Cette taxe est précaire à deux titres. Précaire, car elle est censée disparaître dès lors qu’un consensus international aura été atteint pour la mise en place d’une solution coordonnée au sein de l’OCDE conduisant à la mise en place de normes internationales partagées permettant d’imposer de manière coordonnée et équitable les profits provenant des activités numériques. A la lecture des déclarations des acteurs clés que sont l’OCDE ou certains Etats comme l’Allemagne, ce consensus international pourrait enfin être atteint au cours de l’année 2020. Alors pourquoi créer une nouvelle imposition pour un temps aussi limité ?

Cette taxe française est aussi précaire par ses faiblesses intrinsèques, précarité que l’on peut illustrer autour de deux séries de questions : est-ce que cette taxe est conforme au droit de l’Union européenne ? Est-ce que cette taxe est conforme aux engagements internationaux de la France ?

Une première question est relative à sa compatibilité au regard des aides d’Etat en ce que la taxe ne concerne que les plus grandes entreprises et donc exonère les plus petites entreprises. Est-ce que cette apparente rupture d’égalité peut être constitutive d’une aide d’Etat, qui à défaut de notification préalable auprès de la Commission européenne est sanctionnable ?

Une seconde question est liée à la liberté d’établissement. Cette taxe aura pour effet d’imposer très majoritairement des entreprises qui selon le Gouvernement ne sont pas établies en France. Est-ce que cette apparente inégalité peut être analysée comme constitutive d’une restriction à la liberté d’établissement ?

Une troisième question est bien entendu liée à l’assiette de cette taxe.
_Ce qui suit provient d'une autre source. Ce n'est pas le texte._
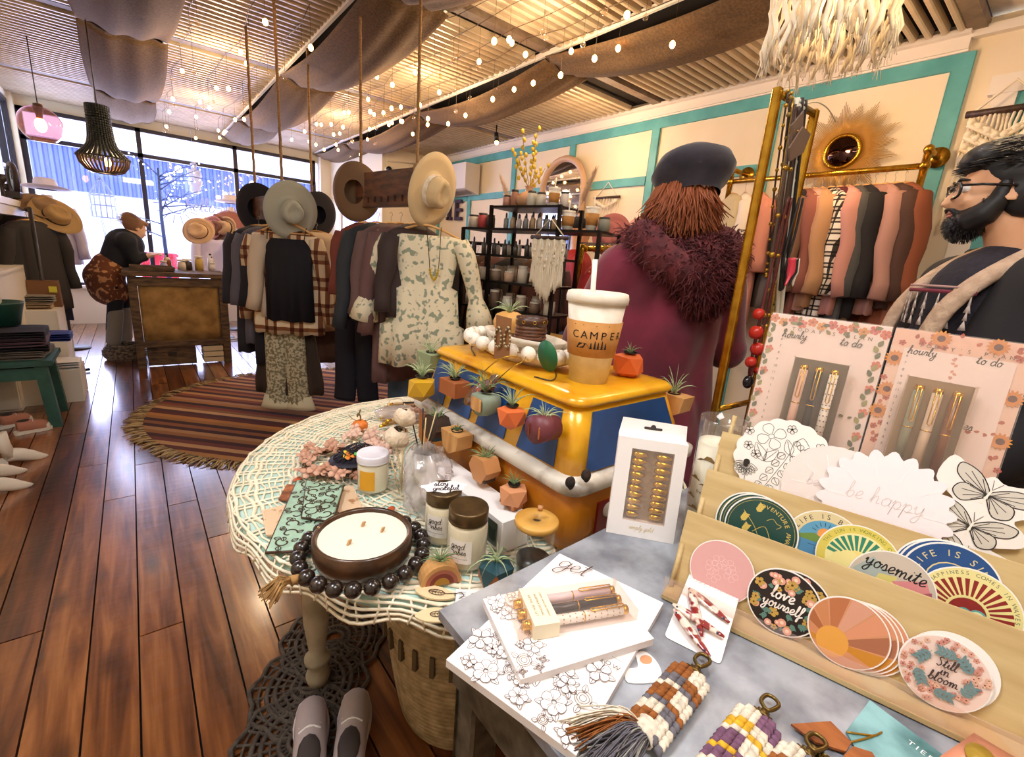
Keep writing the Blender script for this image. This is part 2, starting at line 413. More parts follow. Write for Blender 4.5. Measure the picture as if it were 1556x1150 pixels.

Est-ce que cette taxe pourrait être qualifiée de taxe assise sur le chiffre d’affaires et donc être incompatible avec l’interdiction européenne faite à chaque Etat membre de créer de nouvelles taxes ayant le caractère de taxe assise sur le chiffre d’affaires ?

L’incertitude juridique se poursuit si l’on envisage la taxe sur les services numériques au regard de la fiscalité directe et en particulier au regard des conventions fiscales, dont cette taxe tend à corriger les faiblesses, à commencer par le fait que cette taxe permet d’imposer les entreprises étrangères qui ne disposent pas en France d’un établissement stable là où lesdites conventions en font une condition essentielle. Par ailleurs, lesdites conventions ne permettent-elles pas une imposition desdits établissements stables qu’à concurrence des profits liés aux activités conduites en France, et non sur une base forfaitaire déconnectée de la réalité économique et fiscale ? Est-ce que le seul fait que son assiette soit le revenu et non le résultat d’activités numériques rattachables à la France suffit à protéger cette taxe des critiques des entreprises résidentes d’Etats ayant conclu des conventions de non double imposition avec la France ?

En conclusion, cette taxe comporte, au-delà de difficultés de mise en œuvre pour les contribuables, des incertitudes majeures, sources probables de contentieux, confirmant la précarité intrinsèque de cette imposition.